A report authored by former Health Secretary, Alan Milburn, has highlighted the number of people aged 16-24 not in education, employment, or training (Neet), sparking concerns about the knock-on impact on saving for retirement.
Recent figures from the Office for National Statistics (ONS) showed the number of 16 to 24 year old Neets had increased to 1.01 million in the first quarter of 2026.
In his interim report, Milburn warned that one in six young people could be Neet in the next five years if action was not taken.
The report’s findings were supported by research from Scottish Widows, which showed 22 to 29 year olds were the least likely age cohort to be saving into a pension each month.
Just over half said they were saving for retirement every month, compared to two-thirds of people aged between 30 and 64.
The 22-29 age cohort was also more likely than any other age group to say income was too low (41 per cent) and that income was too unpredictable (16 per cent) to save for retirement.
“Being out of work can set young people back before they’ve even started saving,” said Scottish Widows head of pension policy, Pete Glancy.
“More than 40 per cent of 22 to 29 year olds are already at risk of pension poverty, more than any other age group.
“If those three million can’t get on the career ladder early, they won’t get onto the savings ladder either, and catching up quickly becomes harder.
“With 12.2 million already facing retirement poverty across the UK, the big risk is that this problem only grows unless young people can find stable work and start saving sooner."
IG market analyst, Aaron Bright, warned that the retirement gap the UK is already facing could be worse than current projections if more young people are not in work and saving for retirement.
"The Milburn review rightly focuses on the employment crisis with the financial consequences of years spent outside the workforce being severe,” Bright said.
“In investing, time is one of your most valuable assets and for young people locked out of work, it's the one thing they can't get back.
“The report itself estimates that today's Neet young people could lose up to £300,000 in lifetime earnings, even if they eventually return to the labour market.
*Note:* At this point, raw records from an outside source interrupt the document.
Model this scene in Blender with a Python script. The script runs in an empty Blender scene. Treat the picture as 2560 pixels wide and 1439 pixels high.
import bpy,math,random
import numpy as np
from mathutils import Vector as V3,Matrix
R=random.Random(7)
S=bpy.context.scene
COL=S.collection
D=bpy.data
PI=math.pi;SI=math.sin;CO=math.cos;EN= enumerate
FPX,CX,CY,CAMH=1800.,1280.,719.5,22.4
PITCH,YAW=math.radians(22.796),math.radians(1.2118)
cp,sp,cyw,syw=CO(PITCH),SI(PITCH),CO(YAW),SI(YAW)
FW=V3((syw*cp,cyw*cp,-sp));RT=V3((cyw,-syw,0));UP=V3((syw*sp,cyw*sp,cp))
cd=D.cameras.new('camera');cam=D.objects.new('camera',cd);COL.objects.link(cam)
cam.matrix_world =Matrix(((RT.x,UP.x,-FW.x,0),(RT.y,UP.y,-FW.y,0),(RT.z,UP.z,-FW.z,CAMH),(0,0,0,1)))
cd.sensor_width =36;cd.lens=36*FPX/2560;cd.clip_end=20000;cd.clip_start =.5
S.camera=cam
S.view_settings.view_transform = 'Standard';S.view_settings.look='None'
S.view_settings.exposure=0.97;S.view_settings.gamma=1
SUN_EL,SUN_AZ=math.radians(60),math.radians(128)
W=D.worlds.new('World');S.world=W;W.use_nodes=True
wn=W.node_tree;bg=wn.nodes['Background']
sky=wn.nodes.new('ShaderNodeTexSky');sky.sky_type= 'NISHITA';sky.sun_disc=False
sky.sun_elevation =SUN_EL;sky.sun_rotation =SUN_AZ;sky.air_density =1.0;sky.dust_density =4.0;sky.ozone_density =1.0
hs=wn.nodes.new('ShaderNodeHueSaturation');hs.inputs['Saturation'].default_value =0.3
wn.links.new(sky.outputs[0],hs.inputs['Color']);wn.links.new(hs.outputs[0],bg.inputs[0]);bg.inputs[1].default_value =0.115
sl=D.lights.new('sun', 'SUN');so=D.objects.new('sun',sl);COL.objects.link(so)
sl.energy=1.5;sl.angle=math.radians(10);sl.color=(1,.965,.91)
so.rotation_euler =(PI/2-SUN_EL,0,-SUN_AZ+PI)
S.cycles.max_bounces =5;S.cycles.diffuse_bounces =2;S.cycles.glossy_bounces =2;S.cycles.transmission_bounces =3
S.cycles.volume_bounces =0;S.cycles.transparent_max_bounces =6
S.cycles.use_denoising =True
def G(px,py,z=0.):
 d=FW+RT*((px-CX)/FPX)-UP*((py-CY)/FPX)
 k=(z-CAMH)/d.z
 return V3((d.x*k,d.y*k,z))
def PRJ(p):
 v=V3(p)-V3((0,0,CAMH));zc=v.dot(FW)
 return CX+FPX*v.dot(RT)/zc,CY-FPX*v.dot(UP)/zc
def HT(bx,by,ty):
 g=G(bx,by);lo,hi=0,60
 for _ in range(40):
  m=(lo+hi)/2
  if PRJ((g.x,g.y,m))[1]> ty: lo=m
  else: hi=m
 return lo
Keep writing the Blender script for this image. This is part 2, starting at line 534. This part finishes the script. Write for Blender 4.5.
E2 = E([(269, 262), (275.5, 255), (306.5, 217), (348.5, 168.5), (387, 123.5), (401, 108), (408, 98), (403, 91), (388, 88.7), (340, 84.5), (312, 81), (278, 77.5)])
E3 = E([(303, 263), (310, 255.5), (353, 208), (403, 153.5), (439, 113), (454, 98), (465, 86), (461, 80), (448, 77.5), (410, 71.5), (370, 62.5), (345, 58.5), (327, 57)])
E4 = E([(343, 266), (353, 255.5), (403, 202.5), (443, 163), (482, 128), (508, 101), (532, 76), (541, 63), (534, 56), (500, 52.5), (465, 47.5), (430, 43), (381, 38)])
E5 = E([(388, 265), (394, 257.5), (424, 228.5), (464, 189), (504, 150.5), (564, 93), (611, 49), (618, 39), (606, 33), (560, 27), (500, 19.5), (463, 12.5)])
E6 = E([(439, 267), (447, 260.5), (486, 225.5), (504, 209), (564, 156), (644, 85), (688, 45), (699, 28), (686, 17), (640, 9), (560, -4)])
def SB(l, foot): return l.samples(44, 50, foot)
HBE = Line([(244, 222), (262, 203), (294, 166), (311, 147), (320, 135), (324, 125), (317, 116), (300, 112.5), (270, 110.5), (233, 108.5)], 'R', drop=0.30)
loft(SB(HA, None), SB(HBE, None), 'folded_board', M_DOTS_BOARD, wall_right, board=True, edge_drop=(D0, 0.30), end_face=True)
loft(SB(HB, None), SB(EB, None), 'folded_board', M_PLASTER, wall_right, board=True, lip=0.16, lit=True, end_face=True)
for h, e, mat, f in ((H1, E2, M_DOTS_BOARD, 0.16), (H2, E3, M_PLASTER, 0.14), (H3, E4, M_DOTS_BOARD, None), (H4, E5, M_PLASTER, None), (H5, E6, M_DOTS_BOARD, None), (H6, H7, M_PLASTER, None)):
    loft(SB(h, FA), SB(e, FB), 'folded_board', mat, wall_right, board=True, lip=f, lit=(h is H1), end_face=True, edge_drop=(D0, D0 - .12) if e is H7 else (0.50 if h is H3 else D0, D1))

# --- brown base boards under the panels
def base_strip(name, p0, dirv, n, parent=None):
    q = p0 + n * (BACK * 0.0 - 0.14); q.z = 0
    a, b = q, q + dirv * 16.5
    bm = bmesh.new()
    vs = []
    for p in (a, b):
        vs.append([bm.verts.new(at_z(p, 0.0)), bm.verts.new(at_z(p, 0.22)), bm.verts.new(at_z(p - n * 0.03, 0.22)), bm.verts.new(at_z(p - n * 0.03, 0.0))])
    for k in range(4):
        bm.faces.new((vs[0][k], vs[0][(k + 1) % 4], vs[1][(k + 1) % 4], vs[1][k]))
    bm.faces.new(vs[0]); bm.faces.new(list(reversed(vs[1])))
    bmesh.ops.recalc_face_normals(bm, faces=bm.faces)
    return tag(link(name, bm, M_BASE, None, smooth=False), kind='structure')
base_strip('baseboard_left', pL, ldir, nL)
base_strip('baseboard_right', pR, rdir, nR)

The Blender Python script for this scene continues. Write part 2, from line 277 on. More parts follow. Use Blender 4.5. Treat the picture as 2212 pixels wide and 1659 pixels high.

The scarring effect is permanent on their savings and investments.
“Every year of inactivity in your 20s doesn't just mean potentially missed contributions to ISAs and pensions, it means forfeiting the compounding returns those contributions would have generated across three to four decades.
“If 1.25 million young people reach their 30s or even beyond without ever having been auto-enrolled into a workplace pension, the retirement income gap we face as a nation will be substantially worse than current projections suggest.”